The teenager, who has dyslexia and left school with 2 GCSEs, claimed he had bought a £165,000 Ferrari F430 Scuderia, a £120,000 watch and holidayed in Barbados, saying: 'I want to have £2billion by the time I am 50'.
But when the officer researched the car and discovered it was in fact a £20,000 replica.
'The officer was concerned from the way the article portrayed the defendant that he was putting himself out to be somebody who had made a lot of money by investing in the stock market,' Ms Scrivener said.
'It amounted to an advert for people to approach him. The officer found at least six people who had invested £110,000 of their life savings and earnings.
'They parted with the money under the false impression they were making a legal financial investment with this defendant on the stock market.
'The defendant had been introduced to them by his parents. He provided them with paperwork.'
The court heard that Cook had presented himself as a successful investor and promised to invest his clients’ money into stocks and currency in an attempt to earn them more money.
Ms Scrivener added: 'He had a lavish lifestyle, he had what he said was a Ferrari that he was driving around in.
'They had no reason to disbelieve his assurances that he was legally investing their money.
'He said he had successfully amassed a fortune personally by doing so.'
'It is plain to me that this company that you set up was fraudulent from the outset.

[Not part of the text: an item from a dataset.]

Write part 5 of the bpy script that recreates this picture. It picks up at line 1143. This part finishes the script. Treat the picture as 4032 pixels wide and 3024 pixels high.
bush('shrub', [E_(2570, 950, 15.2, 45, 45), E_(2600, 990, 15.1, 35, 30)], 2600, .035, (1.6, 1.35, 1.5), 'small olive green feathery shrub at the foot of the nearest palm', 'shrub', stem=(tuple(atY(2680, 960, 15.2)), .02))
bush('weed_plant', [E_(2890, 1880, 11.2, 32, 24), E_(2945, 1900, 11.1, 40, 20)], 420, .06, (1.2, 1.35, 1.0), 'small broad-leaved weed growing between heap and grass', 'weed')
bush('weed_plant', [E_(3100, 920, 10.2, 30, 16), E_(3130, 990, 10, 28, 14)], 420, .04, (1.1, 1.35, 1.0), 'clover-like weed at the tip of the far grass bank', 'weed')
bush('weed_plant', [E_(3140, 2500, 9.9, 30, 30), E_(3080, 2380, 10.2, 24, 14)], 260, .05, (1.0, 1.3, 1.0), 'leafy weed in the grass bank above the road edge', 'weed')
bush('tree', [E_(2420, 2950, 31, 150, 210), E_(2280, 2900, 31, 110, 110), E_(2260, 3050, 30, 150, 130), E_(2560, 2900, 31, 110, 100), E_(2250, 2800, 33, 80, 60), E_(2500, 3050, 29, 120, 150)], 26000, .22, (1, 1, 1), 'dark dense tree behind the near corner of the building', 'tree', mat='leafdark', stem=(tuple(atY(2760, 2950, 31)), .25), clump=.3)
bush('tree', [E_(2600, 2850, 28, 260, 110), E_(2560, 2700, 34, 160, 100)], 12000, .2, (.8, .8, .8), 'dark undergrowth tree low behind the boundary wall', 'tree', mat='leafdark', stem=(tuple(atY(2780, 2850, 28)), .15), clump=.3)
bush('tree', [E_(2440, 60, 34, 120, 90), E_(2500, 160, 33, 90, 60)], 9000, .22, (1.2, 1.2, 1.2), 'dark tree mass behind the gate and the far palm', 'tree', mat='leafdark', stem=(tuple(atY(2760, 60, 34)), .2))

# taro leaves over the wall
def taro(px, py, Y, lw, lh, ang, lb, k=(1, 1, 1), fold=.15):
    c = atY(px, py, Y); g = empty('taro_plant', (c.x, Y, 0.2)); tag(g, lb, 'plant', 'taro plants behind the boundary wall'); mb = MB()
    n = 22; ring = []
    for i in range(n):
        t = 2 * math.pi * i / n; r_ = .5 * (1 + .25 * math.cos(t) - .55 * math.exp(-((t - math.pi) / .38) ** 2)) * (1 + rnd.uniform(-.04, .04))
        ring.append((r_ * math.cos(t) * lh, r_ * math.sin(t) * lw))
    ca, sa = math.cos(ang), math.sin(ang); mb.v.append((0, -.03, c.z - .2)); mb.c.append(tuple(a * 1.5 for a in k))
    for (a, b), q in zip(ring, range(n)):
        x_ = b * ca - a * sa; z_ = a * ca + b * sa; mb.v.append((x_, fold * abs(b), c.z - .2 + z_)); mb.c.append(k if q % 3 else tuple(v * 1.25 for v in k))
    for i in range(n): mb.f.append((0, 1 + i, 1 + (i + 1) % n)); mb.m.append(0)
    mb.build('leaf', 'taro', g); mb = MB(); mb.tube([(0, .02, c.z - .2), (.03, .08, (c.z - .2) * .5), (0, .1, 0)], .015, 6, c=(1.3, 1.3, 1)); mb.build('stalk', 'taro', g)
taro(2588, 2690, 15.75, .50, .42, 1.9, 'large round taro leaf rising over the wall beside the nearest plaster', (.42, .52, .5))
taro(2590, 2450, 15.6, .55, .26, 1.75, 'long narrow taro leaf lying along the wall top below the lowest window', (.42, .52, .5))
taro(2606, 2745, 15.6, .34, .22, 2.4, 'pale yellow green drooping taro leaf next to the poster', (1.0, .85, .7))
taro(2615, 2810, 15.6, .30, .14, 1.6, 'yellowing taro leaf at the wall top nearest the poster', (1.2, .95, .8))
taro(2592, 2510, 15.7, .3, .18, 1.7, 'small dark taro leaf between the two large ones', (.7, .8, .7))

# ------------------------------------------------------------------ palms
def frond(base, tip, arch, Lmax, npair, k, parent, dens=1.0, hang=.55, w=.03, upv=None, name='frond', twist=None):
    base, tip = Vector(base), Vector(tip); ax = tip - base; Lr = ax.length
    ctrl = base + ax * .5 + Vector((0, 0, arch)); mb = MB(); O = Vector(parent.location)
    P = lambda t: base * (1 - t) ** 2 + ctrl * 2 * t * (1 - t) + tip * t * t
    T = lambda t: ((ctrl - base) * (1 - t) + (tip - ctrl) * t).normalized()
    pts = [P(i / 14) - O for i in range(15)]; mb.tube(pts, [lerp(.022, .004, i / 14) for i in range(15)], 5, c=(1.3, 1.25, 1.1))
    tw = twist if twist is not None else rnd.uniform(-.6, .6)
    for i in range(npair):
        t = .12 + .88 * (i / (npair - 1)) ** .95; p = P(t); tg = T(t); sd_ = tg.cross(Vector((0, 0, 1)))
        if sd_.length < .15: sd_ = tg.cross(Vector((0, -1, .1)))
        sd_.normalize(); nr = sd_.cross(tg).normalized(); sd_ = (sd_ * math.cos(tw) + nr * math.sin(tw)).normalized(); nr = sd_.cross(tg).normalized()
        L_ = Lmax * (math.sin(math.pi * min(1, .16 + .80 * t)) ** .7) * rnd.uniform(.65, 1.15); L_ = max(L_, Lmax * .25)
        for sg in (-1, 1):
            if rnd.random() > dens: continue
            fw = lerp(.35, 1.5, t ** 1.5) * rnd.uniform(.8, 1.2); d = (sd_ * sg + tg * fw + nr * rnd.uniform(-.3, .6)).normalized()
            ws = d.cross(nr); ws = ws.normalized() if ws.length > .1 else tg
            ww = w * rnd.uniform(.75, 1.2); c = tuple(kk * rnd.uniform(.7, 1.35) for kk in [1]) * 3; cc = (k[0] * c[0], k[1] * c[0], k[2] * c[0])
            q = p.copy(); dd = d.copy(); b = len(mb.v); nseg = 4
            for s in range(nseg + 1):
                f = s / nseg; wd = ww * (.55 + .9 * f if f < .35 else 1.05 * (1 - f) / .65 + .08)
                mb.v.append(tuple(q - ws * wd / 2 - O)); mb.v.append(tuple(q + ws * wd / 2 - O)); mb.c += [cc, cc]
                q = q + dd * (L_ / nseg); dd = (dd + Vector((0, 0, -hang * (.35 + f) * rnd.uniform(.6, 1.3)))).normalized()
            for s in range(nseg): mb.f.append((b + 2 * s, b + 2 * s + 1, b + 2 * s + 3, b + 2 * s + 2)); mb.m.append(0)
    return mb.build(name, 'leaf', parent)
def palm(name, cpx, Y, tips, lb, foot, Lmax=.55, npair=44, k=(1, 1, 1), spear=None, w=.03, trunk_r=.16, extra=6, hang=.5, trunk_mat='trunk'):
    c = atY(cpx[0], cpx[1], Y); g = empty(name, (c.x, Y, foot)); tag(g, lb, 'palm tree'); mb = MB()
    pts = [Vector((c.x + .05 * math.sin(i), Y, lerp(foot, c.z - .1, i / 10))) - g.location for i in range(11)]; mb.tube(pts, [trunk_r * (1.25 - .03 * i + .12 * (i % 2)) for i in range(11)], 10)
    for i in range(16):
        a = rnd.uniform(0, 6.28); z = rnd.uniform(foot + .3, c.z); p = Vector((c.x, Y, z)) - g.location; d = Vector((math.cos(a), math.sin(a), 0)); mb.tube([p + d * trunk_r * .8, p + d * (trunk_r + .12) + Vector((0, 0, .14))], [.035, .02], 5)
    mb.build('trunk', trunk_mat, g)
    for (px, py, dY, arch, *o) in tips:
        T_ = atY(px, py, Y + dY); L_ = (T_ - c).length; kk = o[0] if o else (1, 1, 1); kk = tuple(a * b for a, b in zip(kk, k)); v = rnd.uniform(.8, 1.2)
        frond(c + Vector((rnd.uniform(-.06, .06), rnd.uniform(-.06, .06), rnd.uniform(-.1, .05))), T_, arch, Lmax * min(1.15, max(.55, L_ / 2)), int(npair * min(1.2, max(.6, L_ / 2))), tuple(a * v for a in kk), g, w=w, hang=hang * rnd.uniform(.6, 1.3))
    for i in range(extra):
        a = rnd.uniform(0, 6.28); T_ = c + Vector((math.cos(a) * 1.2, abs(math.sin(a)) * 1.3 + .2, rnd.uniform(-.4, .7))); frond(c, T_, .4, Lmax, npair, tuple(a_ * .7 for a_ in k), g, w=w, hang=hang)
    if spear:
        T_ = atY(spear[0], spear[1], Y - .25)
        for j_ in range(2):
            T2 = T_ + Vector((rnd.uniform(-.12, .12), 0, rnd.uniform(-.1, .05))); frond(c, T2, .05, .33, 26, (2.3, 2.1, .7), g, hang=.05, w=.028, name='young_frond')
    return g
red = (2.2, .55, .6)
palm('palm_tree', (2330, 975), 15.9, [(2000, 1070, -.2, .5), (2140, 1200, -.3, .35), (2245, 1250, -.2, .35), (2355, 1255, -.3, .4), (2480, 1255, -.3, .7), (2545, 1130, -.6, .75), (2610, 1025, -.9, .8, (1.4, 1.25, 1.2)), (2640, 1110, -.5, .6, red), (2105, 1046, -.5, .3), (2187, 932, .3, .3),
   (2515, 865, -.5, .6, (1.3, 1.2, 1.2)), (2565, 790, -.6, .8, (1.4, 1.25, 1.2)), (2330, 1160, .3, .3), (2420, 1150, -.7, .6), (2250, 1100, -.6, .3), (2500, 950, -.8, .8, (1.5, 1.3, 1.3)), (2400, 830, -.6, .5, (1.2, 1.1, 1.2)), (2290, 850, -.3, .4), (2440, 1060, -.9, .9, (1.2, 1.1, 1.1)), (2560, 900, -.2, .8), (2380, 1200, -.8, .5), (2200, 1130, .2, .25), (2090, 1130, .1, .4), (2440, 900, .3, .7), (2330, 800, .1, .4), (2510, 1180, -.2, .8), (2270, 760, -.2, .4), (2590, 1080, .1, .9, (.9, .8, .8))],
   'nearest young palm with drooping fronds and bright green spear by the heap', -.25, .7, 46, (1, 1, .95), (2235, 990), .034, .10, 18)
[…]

You used the money to fund a lavish lifestyle,' he said.
'You had an expensive flat, you had an expensive car - albeit it wasn't a genuine Ferrari.
'You used money that was not yours to have overseas holidays and to present yourself and represent yourself as a man of wealth and success to induce people into trusting you.'
'You are aware of the impact of your fraud on people who were friends and associates both of yourself and your family.'
Cook took £15,000 from his first victim, £35,000 from his second and £6,200 from his third - a woman who was saving to replace her car.

His 4th victim paid £5,000 to Cook after borrowing from family and friends, while his fifth victim also paid £5,000.
The 6th victim paid a total of £50,000 to Cook and had been left extremely 'stressed' following the deception, Ms Scrivener said.
After admitting the fraud to police, Cook told officers: 'This has had a big effect on my family and completely ruined my chances of getting a job in finance'.
Representing Cook, Mr Green said his client's father was already taking steps to repay the money to the victims.
'Whatever the impact, each thought they were undertaking in a business opportunity which involved some degree of risk.
'It was a bogus company, it was a bogus investment. It was inevitable that this would come to light, and so it did.'
He said the teenager, who lives with his wife at his parents' home, wished to work so he could begin paying his father back.
'This was a 17-year-old suddenly finding himself with a large amount of money in his bank account and he gave in to temptation,' Mr Green said. 
Cook was visibly pale and shaking as he was sentenced to 26 months in prison.
Appearing in court in a sharp blue suit with a yellow shirt and red tie, comforted by occasional glances of his father Peter at the back of the court, as the case was read out to him.
A Proceeds of Crime hearing will take place at a later date to recover money taken by Cook.